Your point is well taken regarding Hollywood’s obsession with youth, but I would say we’re talking about two separate issues. One is the casting of every part with an actor barely out of high school, who brings none of the character, cragginess, and world-weary aura to the screen that, say, a Lee Marvin would. The other is the actual putting into practice of the ideals of the younger generation who fought so hard to change our society for the better during the 60s and early 70s. Sure, there were amazing counterculture films like “Easy Rider,” “Performance,” and “Sweet Sweetback’s Badassssss Song,” but there were just as many that sought to exploit symbols of the counterculture for the same greedy buck that’s always ruled Hollywood.
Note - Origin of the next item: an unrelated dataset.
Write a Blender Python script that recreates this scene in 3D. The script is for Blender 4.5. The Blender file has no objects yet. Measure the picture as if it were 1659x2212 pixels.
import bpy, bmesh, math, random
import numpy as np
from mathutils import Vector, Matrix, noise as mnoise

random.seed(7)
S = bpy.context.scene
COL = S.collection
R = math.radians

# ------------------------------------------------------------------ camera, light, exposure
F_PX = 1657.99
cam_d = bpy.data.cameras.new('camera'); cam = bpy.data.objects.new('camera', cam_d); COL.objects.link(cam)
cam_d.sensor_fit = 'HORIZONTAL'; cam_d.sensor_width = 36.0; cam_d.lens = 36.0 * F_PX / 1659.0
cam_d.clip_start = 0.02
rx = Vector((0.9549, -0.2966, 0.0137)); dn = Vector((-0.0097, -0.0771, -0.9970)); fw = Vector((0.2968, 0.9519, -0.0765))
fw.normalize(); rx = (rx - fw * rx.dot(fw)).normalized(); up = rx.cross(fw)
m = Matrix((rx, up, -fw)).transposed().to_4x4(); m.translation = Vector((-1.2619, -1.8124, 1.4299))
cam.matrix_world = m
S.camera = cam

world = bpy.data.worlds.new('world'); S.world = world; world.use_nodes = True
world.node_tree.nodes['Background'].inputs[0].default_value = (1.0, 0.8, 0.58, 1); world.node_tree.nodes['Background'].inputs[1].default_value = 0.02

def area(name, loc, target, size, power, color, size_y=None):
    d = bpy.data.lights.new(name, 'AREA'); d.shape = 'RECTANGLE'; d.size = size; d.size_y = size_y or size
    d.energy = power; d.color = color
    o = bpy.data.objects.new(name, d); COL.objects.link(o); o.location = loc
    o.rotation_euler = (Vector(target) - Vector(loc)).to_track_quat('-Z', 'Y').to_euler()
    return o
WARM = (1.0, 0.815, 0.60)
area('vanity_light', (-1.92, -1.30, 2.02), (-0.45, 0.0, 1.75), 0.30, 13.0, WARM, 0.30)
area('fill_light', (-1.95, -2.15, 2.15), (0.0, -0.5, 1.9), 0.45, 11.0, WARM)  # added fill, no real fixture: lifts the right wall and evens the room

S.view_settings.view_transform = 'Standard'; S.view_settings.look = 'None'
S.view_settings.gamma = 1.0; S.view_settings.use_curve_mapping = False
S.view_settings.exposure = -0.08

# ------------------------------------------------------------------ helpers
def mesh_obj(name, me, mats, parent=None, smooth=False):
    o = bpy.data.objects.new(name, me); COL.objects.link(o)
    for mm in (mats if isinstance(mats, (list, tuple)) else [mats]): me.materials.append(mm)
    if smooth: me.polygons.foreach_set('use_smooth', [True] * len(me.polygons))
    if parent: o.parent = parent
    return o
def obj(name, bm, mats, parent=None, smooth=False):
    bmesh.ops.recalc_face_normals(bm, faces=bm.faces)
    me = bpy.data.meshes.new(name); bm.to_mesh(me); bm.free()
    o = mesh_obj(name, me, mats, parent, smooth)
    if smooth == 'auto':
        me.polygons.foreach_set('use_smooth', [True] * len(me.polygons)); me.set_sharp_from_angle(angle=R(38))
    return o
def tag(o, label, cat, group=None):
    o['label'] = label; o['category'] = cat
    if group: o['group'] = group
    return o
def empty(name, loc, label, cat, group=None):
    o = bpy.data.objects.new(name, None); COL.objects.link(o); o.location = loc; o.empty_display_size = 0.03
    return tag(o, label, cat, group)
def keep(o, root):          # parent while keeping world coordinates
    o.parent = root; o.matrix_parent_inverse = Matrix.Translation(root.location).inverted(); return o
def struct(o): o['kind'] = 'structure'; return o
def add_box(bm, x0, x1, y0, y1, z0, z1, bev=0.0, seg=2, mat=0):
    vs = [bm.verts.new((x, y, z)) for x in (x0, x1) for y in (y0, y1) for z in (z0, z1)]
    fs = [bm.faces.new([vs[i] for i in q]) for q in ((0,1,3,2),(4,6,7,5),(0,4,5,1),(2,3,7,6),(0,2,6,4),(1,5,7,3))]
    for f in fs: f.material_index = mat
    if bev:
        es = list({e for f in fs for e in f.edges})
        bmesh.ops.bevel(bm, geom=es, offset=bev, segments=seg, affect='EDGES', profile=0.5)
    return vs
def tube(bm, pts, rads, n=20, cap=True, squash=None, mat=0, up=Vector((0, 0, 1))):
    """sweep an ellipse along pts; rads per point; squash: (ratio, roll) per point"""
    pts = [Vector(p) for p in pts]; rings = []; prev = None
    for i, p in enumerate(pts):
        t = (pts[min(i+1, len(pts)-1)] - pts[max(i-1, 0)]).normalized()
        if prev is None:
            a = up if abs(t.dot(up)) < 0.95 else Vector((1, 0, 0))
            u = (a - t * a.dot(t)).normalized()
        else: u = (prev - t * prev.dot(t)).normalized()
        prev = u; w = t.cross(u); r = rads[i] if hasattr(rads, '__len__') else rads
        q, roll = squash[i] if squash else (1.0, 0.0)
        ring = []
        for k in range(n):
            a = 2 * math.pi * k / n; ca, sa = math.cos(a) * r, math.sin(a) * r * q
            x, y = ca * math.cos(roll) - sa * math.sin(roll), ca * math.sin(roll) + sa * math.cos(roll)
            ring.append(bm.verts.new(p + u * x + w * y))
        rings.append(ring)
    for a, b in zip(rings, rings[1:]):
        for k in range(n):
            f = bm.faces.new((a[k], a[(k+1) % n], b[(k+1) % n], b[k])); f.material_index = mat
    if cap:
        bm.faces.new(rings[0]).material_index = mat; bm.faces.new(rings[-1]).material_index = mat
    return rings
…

Jodorowsky wasn’t actually a young man (I think he was around my age now) when he set out to make Dune, but as an experimental artist, socialist (at a time when that term was even more unpopular), and intellectual, he had a vision for “Dune” that was every bit in keeping with the late 60s ideals that had already begun to dissipate into apathy and escapism by the mid-70s – as Hunter Thompson so beautifully articulated in “Fear and Loathing.” So, to recap, perhaps I should have clarified that “youthful” in this context referred to ideas, and a very specific generation, rather than age in general. You’re absolutely right that the TV and film industry’s obsession with youth as physical age has resulted in the creation of BS like the Twilight movies, and their 50 copycat canisters of crap. So often, I watch movies now and think, “How am I supposed to care about this character? He doesn’t even know who he is yet, and this is supposed to be about what a badass he is? Right.” Steve McQueen had more character in one eyebrow than Taylor Laughtner has in his whole ridiculous, steroid-addled body.